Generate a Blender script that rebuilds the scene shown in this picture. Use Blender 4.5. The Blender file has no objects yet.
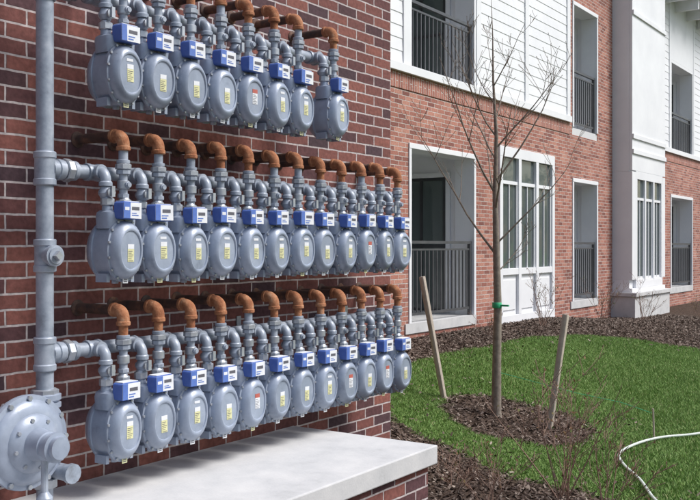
import bpy, math, random
import numpy as np
from mathutils import Vector, Matrix
random.seed(7); rng=np.random.default_rng(7)
S=bpy.context.scene
COL=S.collection
M={}

# ---------------------------------------------------------------- materials
def newmat(name):
    m=bpy.data.materials.new(name); m.use_nodes=True
    nt=m.node_tree; b=nt.nodes['Principled BSDF']
    return m,nt,b
def N(nt,t,**kw):
    n=nt.nodes.new(t)
    for k,v in kw.items(): setattr(n,k,v)
    return n
def ramp(nt,stops,interp='LINEAR'):
    r=N(nt,'ShaderNodeValToRGB'); cr=r.color_ramp; cr.interpolation=interp
    while len(cr.elements)<len(stops): cr.elements.new(0.5)
    for e,(p,c) in zip(cr.elements,stops):
        e.position=p; e.color=(c[0],c[1],c[2],1)
    return r
def noisemat(name,c1,c2,scale=8,rough=.6,bump=.0,bscale=60,metal=0,detail=4,spec=.5,stops=None,dist=.002,objvar=0,rvar=0):
    m,nt,b=newmat(name)
    tc=N(nt,'ShaderNodeTexCoord'); no=N(nt,'ShaderNodeTexNoise')
    no.inputs['Scale'].default_value=scale; no.inputs['Detail'].default_value=detail; no.inputs['Roughness'].default_value=.65
    src=tc.outputs['Object']
    if objvar:
        oi=N(nt,'ShaderNodeObjectInfo'); va=N(nt,'ShaderNodeVectorMath',operation='ADD')
        cb=N(nt,'ShaderNodeVectorMath',operation='SCALE'); cb.inputs[0].default_value=(13,7,5); nt.links.new(oi.outputs['Random'],cb.inputs['Scale'])
        nt.links.new(src,va.inputs[0]); nt.links.new(cb.outputs[0],va.inputs[1]); nt.links.new(va.outputs[0],no.inputs['Vector'])
    else: nt.links.new(src,no.inputs['Vector'])
    r=ramp(nt,stops or [(.3,c1),(.7,c2)])
    nt.links.new(no.outputs['Fac'],r.inputs['Fac'])
    if objvar:
        ml=N(nt,'ShaderNodeMath',operation='MULTIPLY_ADD'); ml.inputs[1].default_value=objvar; ml.inputs[2].default_value=1-objvar/2
        nt.links.new(oi.outputs['Random'],ml.inputs[0])
        sc=N(nt,'ShaderNodeVectorMath',operation='SCALE'); nt.links.new(r.outputs['Color'],sc.inputs[0]); nt.links.new(ml.outputs[0],sc.inputs['Scale'])
        nt.links.new(sc.outputs[0],b.inputs['Base Color'])
    else: nt.links.new(r.outputs['Color'],b.inputs['Base Color'])
    b.inputs['Roughness'].default_value=rough; b.inputs['Metallic'].default_value=metal
    if rvar:
        rr=N(nt,'ShaderNodeMath',operation='MULTIPLY_ADD'); rr.inputs[1].default_value=rvar; rr.inputs[2].default_value=rough-rvar/2
        nt.links.new(no.outputs['Fac'],rr.inputs[0]); nt.links.new(rr.outputs[0],b.inputs['Roughness'])
    b.inputs['Specular IOR Level'].default_value=spec
    if bump>0:
        n2=N(nt,'ShaderNodeTexNoise'); n2.inputs['Scale'].default_value=bscale; n2.inputs['Detail'].default_value=3
        nt.links.new(tc.outputs['Object'],n2.inputs['Vector'])
        bp=N(nt,'ShaderNodeBump'); bp.inputs['Strength'].default_value=bump; bp.inputs['Distance'].default_value=dist
        nt.links.new(n2.outputs['Fac'],bp.inputs['Height']); nt.links.new(bp.outputs['Normal'],b.inputs['Normal'])
    return m
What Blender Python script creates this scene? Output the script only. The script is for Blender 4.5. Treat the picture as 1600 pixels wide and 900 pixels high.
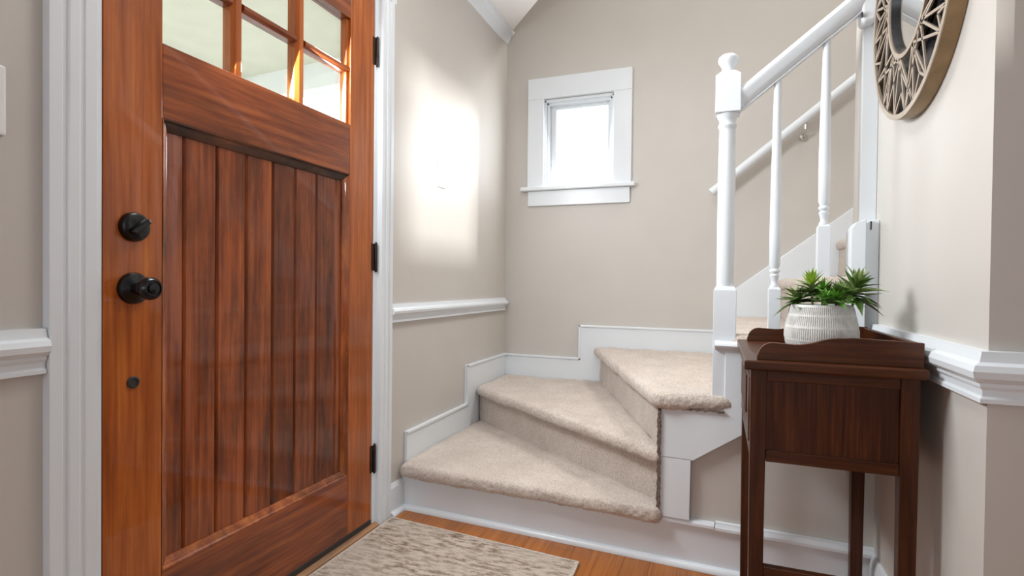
--------------------------------
Output the full set of records above without changing a word, and drop the images.

Reply to the exercise -
Generate a Blender script that rebuilds the scene shown in this picture. Use Blender 4.5. The Blender file has no objects yet.
import bpy, math, random
import numpy as np
from mathutils import Vector, Matrix
random.seed(7); rng=np.random.default_rng(7)
S=bpy.context.scene
COL=S.collection
M={}

# ---------------------------------------------------------------- materials
def newmat(name):
    m=bpy.data.materials.new(name); m.use_nodes=True
    nt=m.node_tree; b=nt.nodes['Principled BSDF']
    return m,nt,b
def N(nt,t,**kw):
    n=nt.nodes.new(t)
    for k,v in kw.items(): setattr(n,k,v)
    return n
def ramp(nt,stops,interp='LINEAR'):
    r=N(nt,'ShaderNodeValToRGB'); cr=r.color_ramp; cr.interpolation=interp
    while len(cr.elements)<len(stops): cr.elements.new(0.5)
    for e,(p,c) in zip(cr.elements,stops):
        e.position=p; e.color=(c[0],c[1],c[2],1)
    return r
def noisemat(name,c1,c2,scale=8,rough=.6,bump=.0,bscale=60,metal=0,detail=4,spec=.5,stops=None,dist=.002,objvar=0,rvar=0):
    m,nt,b=newmat(name)
    tc=N(nt,'ShaderNodeTexCoord'); no=N(nt,'ShaderNodeTexNoise')
    no.inputs['Scale'].default_value=scale; no.inputs['Detail'].default_value=detail; no.inputs['Roughness'].default_value=.65
    src=tc.outputs['Object']
    if objvar:
        oi=N(nt,'ShaderNodeObjectInfo'); va=N(nt,'ShaderNodeVectorMath',operation='ADD')
        cb=N(nt,'ShaderNodeVectorMath',operation='SCALE'); cb.inputs[0].default_value=(13,7,5); nt.links.new(oi.outputs['Random'],cb.inputs['Scale'])
        nt.links.new(src,va.inputs[0]); nt.links.new(cb.outputs[0],va.inputs[1]); nt.links.new(va.outputs[0],no.inputs['Vector'])
    else: nt.links.new(src,no.inputs['Vector'])
    r=ramp(nt,stops or [(.3,c1),(.7,c2)])
    nt.links.new(no.outputs['Fac'],r.inputs['Fac'])
    if objvar:
        ml=N(nt,'ShaderNodeMath',operation='MULTIPLY_ADD'); ml.inputs[1].default_value=objvar; ml.inputs[2].default_value=1-objvar/2
        nt.links.new(oi.outputs['Random'],ml.inputs[0])
        sc=N(nt,'ShaderNodeVectorMath',operation='SCALE'); nt.links.new(r.outputs['Color'],sc.inputs[0]); nt.links.new(ml.outputs[0],sc.inputs['Scale'])
        nt.links.new(sc.outputs[0],b.inputs['Base Color'])
    else: nt.links.new(r.outputs['Color'],b.inputs['Base Color'])
    b.inputs['Roughness'].default_value=rough; b.inputs['Metallic'].default_value=metal
    if rvar:
        rr=N(nt,'ShaderNodeMath',operation='MULTIPLY_ADD'); rr.inputs[1].default_value=rvar; rr.inputs[2].default_value=rough-rvar/2
        nt.links.new(no.outputs['Fac'],rr.inputs[0]); nt.links.new(rr.outputs[0],b.inputs['Roughness'])
    b.inputs['Specular IOR Level'].default_value=spec
    if bump>0:
        n2=N(nt,'ShaderNodeTexNoise'); n2.inputs['Scale'].default_value=bscale; n2.inputs['Detail'].default_value=3
        nt.links.new(tc.outputs['Object'],n2.inputs['Vector'])
        bp=N(nt,'ShaderNodeBump'); bp.inputs['Strength'].default_value=bump; bp.inputs['Distance'].default_value=dist
        nt.links.new(n2.outputs['Fac'],bp.inputs['Height']); nt.links.new(bp.outputs['Normal'],b.inputs['Normal'])
    return m
What Blender Python script creates this scene? Output the script only. The script is for Blender 4.5. Treat the picture as 1600 pixels wide and 900 pixels high.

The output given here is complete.